===== Data extract =====
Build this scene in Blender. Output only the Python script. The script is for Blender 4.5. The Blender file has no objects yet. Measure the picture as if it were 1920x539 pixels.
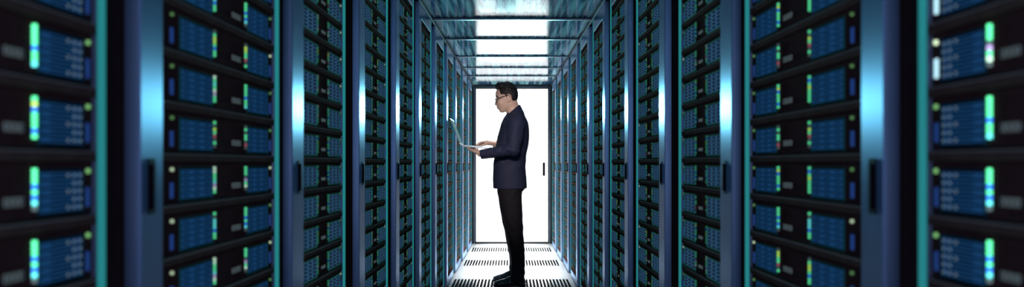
import bpy, bmesh, math, random
import numpy as np
from mathutils import Vector, Matrix

# ------------------------------------------------------------------ camera, world, lights, exposure
S = bpy.context.scene
COL = S.collection
FPX = 1190.0                      # focal length in pixels of the 1920 px wide frame
CAMZ = 1.0                        # eye height
HOR = 307.0                       # image row of the horizon
cam_d = bpy.data.cameras.new('camera')
cam = bpy.data.objects.new('camera', cam_d)
COL.objects.link(cam)
cam.location = (0, 0, CAMZ)
cam.rotation_euler = (math.radians(90), 0, 0)
cam_d.sensor_width = 36
cam_d.lens = FPX / 1920 * 36
cam_d.shift_y = (HOR - 269.5) / 1920
cam_d.clip_start = 0.02
cam_d.dof.use_dof = True
cam_d.dof.focus_distance = 4.2
cam_d.dof.aperture_fstop = 2.1
S.camera = cam

S.view_settings.view_transform = 'Standard'
S.view_settings.look = 'None'
S.view_settings.gamma = 1.0
S.view_settings.exposure = 0.0
S.view_settings.use_curve_mapping = False
S.cycles.use_denoising = True
S.cycles.max_bounces = 8
S.cycles.sample_clamp_indirect = 4.0

w = bpy.data.worlds.new('world')
S.world = w
w.use_nodes = True
w.node_tree.nodes['Background'].inputs[0].default_value = (0.15, 0.17, 0.36, 1)
w.node_tree.nodes['Background'].inputs[1].default_value = 1.0


def area(name, loc, direction, sx, sy, power, color, spread=180):
    d = bpy.data.lights.new(name, 'AREA')
    d.shape = 'RECTANGLE'
    d.size, d.size_y = sx, sy
    d.energy = power
    d.color = color
    d.spread = math.radians(spread)
    o = bpy.data.objects.new(name, d)
    COL.objects.link(o)
    o.location = loc
    o.rotation_euler = Vector(direction).to_track_quat('-Z', 'Y').to_euler()
    return o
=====
> **Work to do**: Leave out the pictures. Transcribe only the lines above, from the first through the one that contains "w.node_tree.nodes['Background'].inputs[1].default_value = 1.0".

> **Finished exercise**:
Build this scene in Blender. Output only the Python script. The script is for Blender 4.5. The Blender file has no objects yet. Measure the picture as if it were 1920x539 pixels.
import bpy, bmesh, math, random
import numpy as np
from mathutils import Vector, Matrix

# ------------------------------------------------------------------ camera, world, lights, exposure
S = bpy.context.scene
COL = S.collection
FPX = 1190.0                      # focal length in pixels of the 1920 px wide frame
CAMZ = 1.0                        # eye height
HOR = 307.0                       # image row of the horizon
cam_d = bpy.data.cameras.new('camera')
cam = bpy.data.objects.new('camera', cam_d)
COL.objects.link(cam)
cam.location = (0, 0, CAMZ)
cam.rotation_euler = (math.radians(90), 0, 0)
cam_d.sensor_width = 36
cam_d.lens = FPX / 1920 * 36
cam_d.shift_y = (HOR - 269.5) / 1920
cam_d.clip_start = 0.02
cam_d.dof.use_dof = True
cam_d.dof.focus_distance = 4.2
cam_d.dof.aperture_fstop = 2.1
S.camera = cam

S.view_settings.view_transform = 'Standard'
S.view_settings.look = 'None'
S.view_settings.gamma = 1.0
S.view_settings.exposure = 0.0
S.view_settings.use_curve_mapping = False
S.cycles.use_denoising = True
S.cycles.max_bounces = 8
S.cycles.sample_clamp_indirect = 4.0

w = bpy.data.worlds.new('world')
S.world = w
w.use_nodes = True
w.node_tree.nodes['Background'].inputs[0].default_value = (0.15, 0.17, 0.36, 1)
w.node_tree.nodes['Background'].inputs[1].default_value = 1.0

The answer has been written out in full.